Все причастно к антоновским яблокам: от имен (например, Платон Аполлоныч) и "покатившейся куда-то вдаль" охоты - до приготовления к смерти:
"А около крыльца большой камень лежал: сама купила себе на могилку, так же как и саван, - отличный саван, с ангелами, с крестами и с молитвой, напечатанной по краям".
С каким аппетитом это сказано!
Из яблока рождаются и книги:
"Не спеша оденешься, побродишь по саду, найдешь в мокрой листве случайно забытое холодное и мокрое яблоко, и почему-то оно покажется необыкновенно вкусным, совсем не таким, как другие. Потом примешься за книги, - дедовские книги в толстых кожаных переплетах, с золотыми звездочками на сафьянных корешках. Славно пахнут эти, похожие на церковные требники книги своей пожелтевшей, толстой шершавой бумагой! Какой-то приятной кисловатой плесенью, старинными духами...<...> Потом наткнешься на "сатирические и философские сочинения господина Вольтера" и долго упиваешься милым и манерным слогом перевода: "Государи мои! Эразм сочинил в шестомнадесять столетии похвалу дурачеству (манерная пауза, - точка с запятою); вы же приказываете мне превознесть разум...""

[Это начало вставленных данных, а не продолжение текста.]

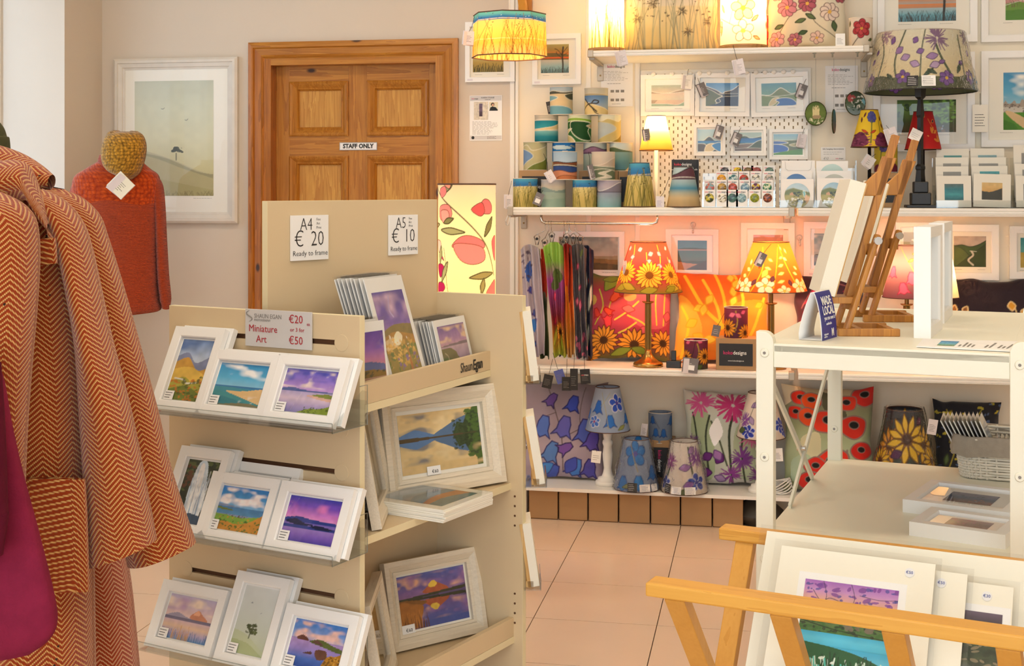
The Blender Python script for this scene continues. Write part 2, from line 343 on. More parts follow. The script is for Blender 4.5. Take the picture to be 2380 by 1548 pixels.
class Cv:
    """small colour canvas; x in 0..1 (scaled by asp), y in 0..1 upwards; radii and line widths in units of the height"""
    def __init__(s, w, h, asp=None, base='fff', cmd=None):
        s.w, s.h = int(w), int(h); s.asp = asp or w / h; s.X, s.Y = np.meshgrid(np.linspace(0, s.asp, s.w), np.linspace(0, 1, s.h))
        s.a = np.empty((s.h, s.w, 3)); s.a[:] = lin(base); s.px = 1.0 / s.h
        if cmd: s.run(cmd)
    def win(s, x0, x1, y0, y1):
        a = max(0, int(x0 / s.asp * (s.w - 1)) - 1); b = min(s.w, int(x1 / s.asp * (s.w - 1)) + 3)
        c = max(0, int(y0 * (s.h - 1)) - 1); d = min(s.h, int(y1 * (s.h - 1)) + 3)
        return (slice(c, d), slice(a, b)) if b > a and d > c else None
    def blend(s, sl, al, col):
        al = al[..., None]; s.a[sl] = s.a[sl] * (1 - al) + lin(col) * al
    def ppoly(s, p, col, edge=None, ew=.012, al=1.):
        p = np.array(p); sl = s.win(p[:, 0].min(), p[:, 0].max(), p[:, 1].min(), p[:, 1].max())
        if sl is None: return
        x, y = s.X[sl], s.Y[sl]; m = np.zeros(x.shape, bool); n = len(p)
        for i in range(n):
            (x0, y0), (x1, y1) = p[i], p[(i + 1) % n]
            if y0 == y1: continue
            m ^= ((y0 > y) != (y1 > y)) & (x < (x1 - x0) * (y - y0) / (y1 - y0) + x0)
        s.blend(sl, m * al, col)
        if edge: s.pline(list(p) + [p[0]], ew, edge)
    def pline(s, p, w, col, al=1.):
        if not hasattr(w, '__len__'): w = [w] * len(p)
        for i in range(len(p) - 1):
            (x0, y0), (x1, y1) = p[i], p[i + 1]; ww = (w[i] + w[i + 1]) / 2; r = ww / 2 + s.px
            sl = s.win(min(x0, x1) - r, max(x0, x1) + r, min(y0, y1) - r, max(y0, y1) + r)
            if sl is None: continue
            x, y = s.X[sl], s.Y[sl]; dx, dy = x1 - x0, y1 - y0; L = dx * dx + dy * dy + 1e-12
            t = np.clip(((x - x0) * dx + (y - y0) * dy) / L, 0, 1); d = np.hypot(x - x0 - t * dx, y - y0 - t * dy)
            s.blend(sl, np.clip((ww / 2 - d) / s.px + .5, 0, 1) * al, col)
    def pell(s, cx, cy, rx, ry, rot, col, edge=None, ew=.012, al=1.):
        t = np.linspace(0, 2 * math.pi, 18)[:-1]; c, q = math.cos(rot), math.sin(rot)
        s.ppoly([(cx + rx * math.cos(k) * c - ry * math.sin(k) * q, cy + rx * math.cos(k) * q + ry * math.sin(k) * c) for k in t], col, edge, ew, al)
    def leaf(s, x, y, L, wd, ang, col, edge=None, ew=.01, al=1.):
        c, q = math.cos(ang), math.sin(ang); P = [(0, 0), (.2, .55), (.5, 1), (.8, .6), (1, 0), (.8, -.6), (.5, -1), (.2, -.55)]
        s.ppoly(smooth_pts([(x + a * L * c - b * wd / 2 * q, y + a * L * q + b * wd / 2 * c) for a, b in P], True, 3), col, edge, ew, al)
    def bell(s, x, y, z, ang, col, edge=None, ew=.012):
        c, q = math.cos(ang), math.sin(ang); P = [(0, .16), (.35, .3), (.7, .32), (1.05, .52), (.92, .25), (1.1, 0), (.92, -.25), (1.05, -.52), (.7, -.32), (.35, -.3), (0, -.16)]
        s.ppoly([(x + a * z * c - b * z * q, y + a * z * q + b * z * c) for a, b in P], col, edge, ew)
    def run(s, cmd):
        A = s.asp
        def pts(tok): return [(float(q.split(',')[0]) * A, float(q.split(',')[1])) for q in tok]
        for line in cmd.replace('\n', ';').split(';'):
            t = line.split()
            if not t: continue
            k, t = t[0], t[1:]
            if k == 'g':                                   # gradient over the whole height, top first
                n = len(t); st = np.linspace(1, 0, n); C = np.array([lin(q) for q in t])
                for ch in range(3): s.a[..., ch] = np.interp(s.Y, st[::-1], C[::-1, ch])
            elif k == 'v':                                 # gradient in a band: ytop ybot cols
                y1, y0 = float(t[0]), float(t[1]); C = np.array([lin(q) for q in t[2:]]); st = np.linspace(y1, y0, len(C)); m = (s.Y <= y1) & (s.Y >= y0)
                for ch in range(3): s.a[..., ch] = np.where(m, np.interp(s.Y, st[::-1], C[::-1, ch]), s.a[..., ch])
            elif k in 'uU':                                # fill below a curve
                ed = None
                if k == 'U': col, ed, ew, q = t[0], t[1], float(t[2]), pts(t[3:])
                else: col, q = t[0], pts(t[1:])
                q = smooth_pts(q); s.ppoly(list(q) + [(A, -.02), (0, -.02)], col)
                if ed: s.pline(q, ew, ed)
            elif k in 'pP':
                if k == 'P': s.ppoly(smooth_pts(pts(t[3:]), True), t[0], t[1], float(t[2]))
                else: s.ppoly(smooth_pts(pts(t[1:]), True), t[0])
            elif k == 'q': s.ppoly(pts(t[1:]), t[0])        # sharp polygon
            elif k == 'e': s.pell(float(t[1]) * A, float(t[2]), float(t[3]), float(t[4]), math.radians(float(t[5])) if len(t) > 5 else 0, t[0])
            elif k == 'l': s.pline(smooth_pts(pts(t[2:])), float(t[1]), t[0])
            elif k == 'n': s.a *= (1 + float(t[0]) * (vnoise(s.h, s.w, float(t[1]), float(t[1]) * A, int(t[2])) - .5))[..., None]
            elif k == 'c':                                 # cloud: col ytop ybot scale thr seed
                y1, y0, sc, th, sd = map(float, t[1:6]); nz = .6 * vnoise(s.h, s.w, sc, sc * A * .5, int(sd)) + .4 * vnoise(s.h, s.w, sc * 2.6, sc * A * 1.3, int(sd) + 1)
                fade = np.clip((s.Y - y0) / .06, 0, 1) * np.clip((y1 - s.Y) / .06, 0, 1)
                s.blend((slice(None), slice(None)), np.clip((nz - th) * 4, 0, 1) * fade, t[0])
            elif k == 'm':                                 # mirror what is above y into the water below
                y0, dk = float(t[0]), float(t[1]); i0 = int(y0 * (s.h - 1))
                for i in range(i0): s.a[i] = s.a[min(s.h - 1, 2 * i0 - i)] * dk
            elif k == 't':                                 # dabs: col n x0 x1 y0 y1 size seed
                r = random.Random(int(t[7])); n = int(t[1]); x0, x1, y0, y1, z = map(float, t[2:7])
                for _ in range(n): s.pell(r.uniform(x0, x1) * A, r.uniform(y0, y1), z * r.uniform(.5, 1.5), z * r.uniform(.3, .9), r.uniform(-.5, .5), t[0], al=.8)
            elif k == 's':                                 # grass: col n x0 x1 y0 len w lean seed
                r = random.Random(int(t[8])); n = int(t[1]); x0, x1, y0, L, w, ln = map(float, t[2:8])
                for _ in range(n):
                    x = r.uniform(x0, x1) * A; l = L * r.uniform(.5, 1.1); d = r.uniform(-ln, ln)
                    s.pline([(x, y0), (x + d * l * .35, y0 + l * .55), (x + d * l, y0 + l)], [w, w, w * .5], t[0])
            elif k == 'd':                                 # daisy: petal edge centre x y r n
                x, y, r_, n = float(t[3]) * A, float(t[4]), float(t[5]), int(t[6])
                for j in range(n): s.leaf(x + r_ * .2 * math.cos(j * 6.283 / n), y + r_ * .2 * math.sin(j * 6.283 / n), r_ * .8, r_ * .3, j * 6.283 / n, t[0], t[1], r_ * .045)
                s.pell(x, y, r_ * .24, r_ * .24, 0, t[2], t[1], r_ * .05)
            elif k == 'f':                                 # round petals: petal edge centre x y r n
                x, y, r_, n = float(t[3]) * A, float(t[4]), float(t[5]), int(t[6])
                for j in range(n): a = j * 6.283 / n + .4; s.pell(x + r_ * .55 * math.cos(a), y + r_ * .55 * math.sin(a), r_ * .45, r_ * .36, a, t[0], t[1], r_ * .06)
                s.pell(x, y, r_ * .2, r_ * .2, 0, t[2])
            elif k == 'a':                                 # burst: col x y r n
                x, y, r_, n = float(t[1]) * A, float(t[2]), float(t[3]), int(t[4]); r = random.Random(n + int(x * 99))
                for j in range(n):
                    a = r.uniform(0, 6.283); q = r_ * r.uniform(.45, 1); s.pline([(x + .25 * q * math.cos(a), y + .25 * q * math.sin(a)), (x + q * math.cos(a), y + q * math.sin(a))], [r_ * .03, r_ * .12], t[0])
            elif k == 'b': s.bell(float(t[2]) * A, float(t[3]), float(t[4]), math.radians(float(t[5])), t[0], t[1])
            elif k == 'h': s.leaf(float(t[2]) * A, float(t[3]), float(t[4]), float(t[5]), math.radians(float(t[6])), t[0], None if t[1] == '-' else t[1])
            elif k == 'o':                                 # poppy: col edge x y r
                x, y, r_ = float(t[2]) * A, float(t[3]), float(t[4]); r = random.Random(int(x * 997))
                P = [(x + r_ * r.uniform(.85, 1.15) * math.cos(a), y + r_ * r.uniform(.7, .95) * math.sin(a)) for a in np.linspace(0, 6.283, 9)[:-1]]
                s.ppoly(smooth_pts(P, True), t[0], t[1], r_ * .1); s.pell(x, y + r_ * .12, r_ * .36, r_ * .28, 0, '1c1a18', t[1], r_ * .06)
        return s
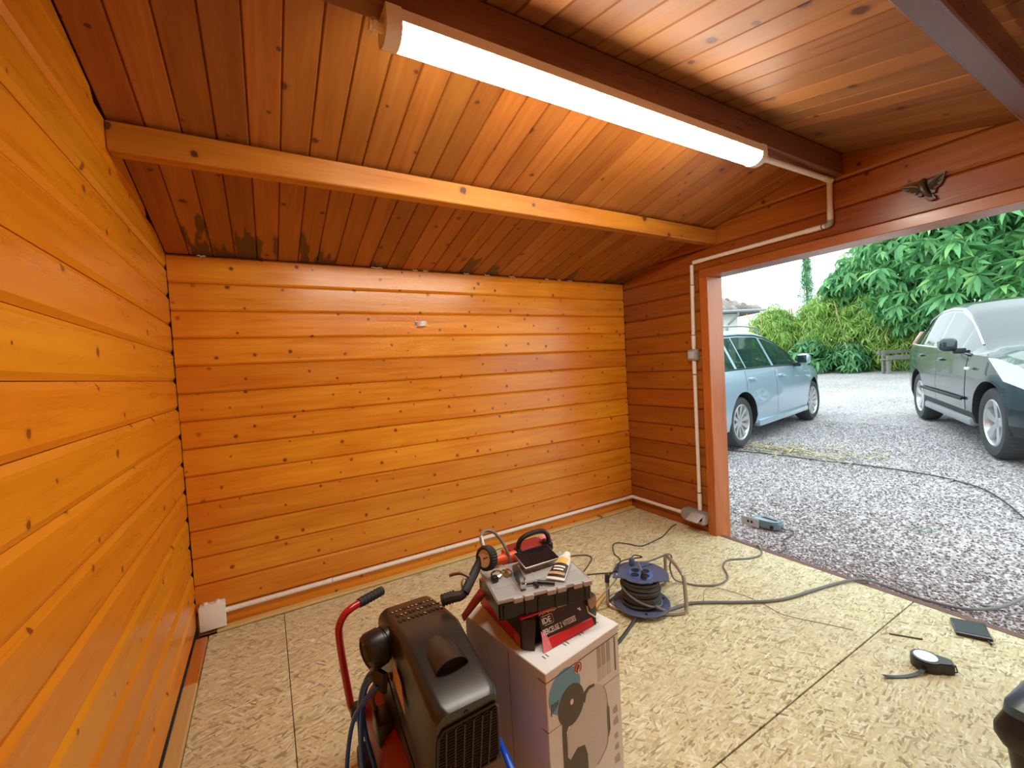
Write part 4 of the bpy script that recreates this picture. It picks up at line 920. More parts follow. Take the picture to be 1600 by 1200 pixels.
# tube frame
def fr_tube(pts, n=5): 
    q = MB(); q.tube(smooth_path(pts, n), .0095, 10); return q.build('frame_tube', M_steel, rl)
fr_tube([(1.95, -.985, .012), (2.12, -1.02, .012), (2.215, -1.055, .012), (2.243, -1.085, .03), (2.240, -1.095, .10), (2.228, -1.105, .185), (2.215, -1.122, .210), (2.190, -1.19, .205), (2.155, -1.262, .195), (2.142, -1.292, .175), (2.136, -1.305, .08), (2.131, -1.309, .03), (2.115, -1.302, .012), (2.04, -1.262, .012), (1.91, -1.15, .012), (1.885, -1.10, .012)])
fr_tube([(1.95, -.985, .012), (1.90, -1.0, .012), (1.873, -1.02, .02), (1.868, -1.03, .06), (1.866, -1.032, .142)])
fr_tube([(1.885, -1.10, .012), (1.868, -1.06, .013), (1.865, -1.035, .03), (1.866, -1.032, .06)])
m = MB().cyl((1.866, -1.032, .132), (1.866, -1.032, .170), .0125, .011, 12); m.build('end_cap', M_blackm, rl)
m = MB().cyl((1.99, -1.145, .0), (1.99, -1.145, .02), .035, n=16); m.build('hub_foot', M_reel, rl)
# plugs and cords on the reel
pl = empty('mains_plug', (1.98, -1.16, .186), label='black mains plug pushed into the top of the cable reel, its lead curving back', cat='plug', group='plugs on the cable reel')
m = MB().cyl((1.972, -1.188, .186), (1.972, -1.188, .204), .017, .014, 14); m.cyl((1.972, -1.188, .203), (1.968, -1.180, .222), .009, .006, 10); m.build('plug_body', M_black, pl)
P = smooth_path([(1.968, -1.180, .220), (1.972, -1.160, .238), (1.995, -1.130, .236), (2.03, -1.11, .222), (2.09, -1.105, .205), (2.16, -1.12, .212), (2.215, -1.135, .222), (2.245, -1.135, .20), (2.27, -1.10, .12), (2.32, -1.085, .03), (2.374, -1.122, .006), (2.404, -1.173, .006), (2.491, -1.231, .006), (2.592, -1.227, .006), (2.656, -1.181, .006), (2.713, -1.123, .006), (2.811, -1.09, .006), (2.929, -1.152, .006), (3.024, -1.168, .006), (3.09, -1.142, .007), (3.14, -1.09, .010), (3.175, -1.06, -.01), (3.19, -1.04, -.025)], 5)
m = MB(); m.tube(P, .0048, 8); m.build('lead', M_cableg, pl)
p2 = empty('mains_plug', (2.04, -1.03, .18), label='small dark plug lying at the back of the reel top with tangled thin lead', cat='plug', group='plugs on the cable reel')
m = MB().rbox((2.020, -1.062, .179), (2.044, -1.038, .222), .005, 2); m.build('plug_body', M_reel, p2)
P = smooth_path([(2.03, -1.05, .215), (2.06, -1.04, .225), (2.10, -1.06, .21), (2.05, -1.02, .20), (1.99, -1.02, .205), (1.935, -1.03, .195), (1.912, -1.06, .185), (1.93, -1.05, .181), (1.98, -1.0, .185), (2.05, -.93, .10), (2.20, -.77, .02), (2.294, -.681, .005), (2.323, -.599, .005), (2.404, -.502, .005), (2.462, -.486, .005), (2.508, -.548, .005), (2.553, -.624, .005), (2.705, -.616, .005), (2.799, -.599, .005), (2.993, -.518, .005), (3.05, -.512, .006)], 5)
m = MB(); m.tube(P, .0034, 7); m.build('lead', M_cable, p2)
p3 = smooth_path([(1.912, -1.06, .190), (1.90, -1.02, .16), (1.96, -.93, .06), (2.10, -.80, .008), (2.139, -.792, .005), (2.09, -.761, .005), (2.025, -.727, .005), (1.96, -.70, .005)], 5)
m = MB(); m.tube(p3, .0034, 7); tag(m.build('thin_cable', M_cable), 'thin black cable from the reel towards the back wall behind the white carton', 'cable', 'thin cables on the floor')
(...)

Прислушайтесь к этому "в шестомнадесять столетии" - и вы услышите: "антоновские".
Слово "яблоко" можно разобрать и так: я - блеск, боль, благо - око. Это глаз, вторгающийся в нас, как хирургический скальпель. Рильке в стихотворении "Архаический торс Аполлона" говорит:
"Нам осталась неведомой его невероятная глава с зреющими в ней глазными яблоками. Но его торс еще раскален, подобно канделябру, и его зрение, лишь заключенное внутрь, держится и сияет в нем. Иначе бы тебя не могла ослепить его грудь, подобная носу корабля, и в легком повороте чресел улыбка не могла бы сойти к той середине, что дарила зачатие. Иначе бы этот камень стоял безобразным обрубком под прозрачной перемычкой плеч и не сверкал бы, как шкура хищника; и не вырывался бы из всех своих граней, как звезда: ведь здесь нет ни единого места, которое бы тебя не видело.